Annexing The landscape: Scrutinizing Kamal Kumar Tanti

Calm is still our language. 

Will we ever find our language,
an ‘other’ language?
—Kamal Kumar Tanti

When the country is on the brink of war or when we limp back to normalcy after high octane nationalistic and war-mongering rhetoric, it’s time to look at an emerging voice from Northeast India, who is up for reckoning in the Indian English landscape through translations (quite an effective praxis for national integration). In general, literature in translation into English may not make much news as compared to poetry conceived and written in the imperial tongue.

Kamal Kumar Tanti, who hails from the Adivasi Tea-Garden Labourer Community in Assam, is a poet without any qualifiers.

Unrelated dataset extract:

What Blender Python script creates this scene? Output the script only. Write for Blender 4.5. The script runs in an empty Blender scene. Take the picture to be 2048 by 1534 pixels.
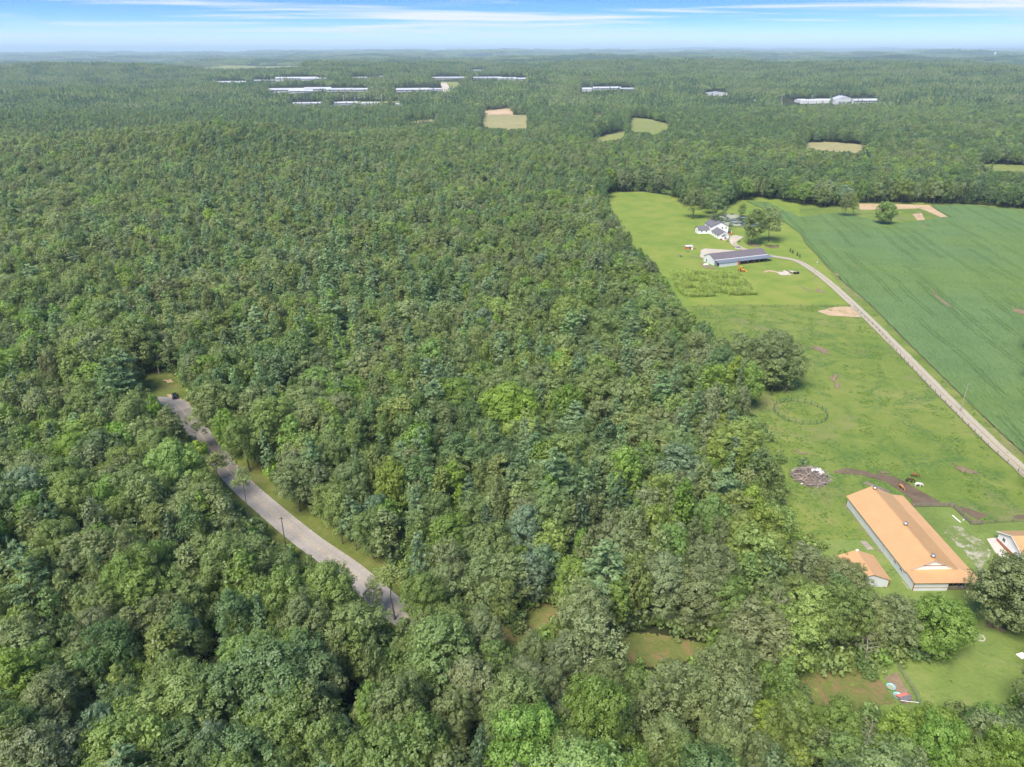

He does weave a nascent perspective on our notion of History (capital H); engage with language both as a medium and as a site of resistance, considering that the tea garden labourer community has its own distinct dialect fertile with specific traits of their culture catalysing their self-perpetuation.

Taking a cue from Adonis (widely considered to be the leading voice in Arabic poetry), alienation could trigger creative self-expressions. If so, Tanti’s soul could be twice alienated; firstly, from the national imagination of our country (shared by the rest of Northeast) and secondly by the mainstream Assamese cultural hegemony, who have named his community after a commodity (borrowing his own words).

The Sahitya Akademi honoured him with the Yuva Puraskar in 2012, but it may not have initiated measures to make his writing available in English or other vernaculars, though there are many northeast literary festivals—voices from the northeast find scant attention in the national imagination of India. These acts of epistemic violence, resulting in intentional overlooking of literature and knowledge produced by the margins in the national discourse of India, makes Tanti even more relevant today.

Tanti hails from a landscape where writing is inextricably intertwined with activism and socio-political intervention. Interestingly, his collection of poems in English translation is titled Post-Colonial Poems published by Red River, an independent press run by poet and translator Dibyajyoti Sarma.

Thus, from the conception of a poem and composition of a collection to the choice of the translators and the publishing house become fraught with myriad and mutually oppositional issues. It is in this difficult terrain that we should foreground this impressive collection of poems rendered into the English idiom by Dibyajyoti Sarma and Shalim M Hussain, who themselves are distinct voices in Indian English poetry.

The highlight of this collection, in my opinion, is that Tanti retains freshness of imagery drenched in insight, and thereby never slips into a mere cultural document without much artistic nuance. He steers clear of self-exoticism, which sells well in the present neo-liberal marketing ethos. Last, but not the least, Tanti is a talent who has emerged.

What I like specifically about his poems when I read him in translation?

His verses have a self-awareness that is quite rare compared to the current trends in Indian English Poetry, in addition to an unrelenting quest for identity, an intimate relationship with language and the audacity to tread a unique path in the labyrinth of our History (capital H) distinguishes a major poet from a minor one, Tanti is your poet.

There are telling lines which I believe applies to his identity as a poet and also his generic identity as writer engaging with North East., like for example, “Now people say, this is heritage, a vestige of society.”

I quote and celebrate some of his lines which speak to my soul and my own engagement with language.

“We are trapped
in their coils
in the damned illusion of language.”

Tanti is one of the poets who is engaged in a mission of reclaiming one’s own history (entangled within one’s language), major poets of the past century like Aime Cesaire and Kamau Brathwaite had attempted this, and in the act, joins the camaraderie of some luminaries. Shalim Hussian and Dibyajyoti Sarma have successfully chiselled verses in Indian English idiom without any flabby parts. I often return to this book of poems.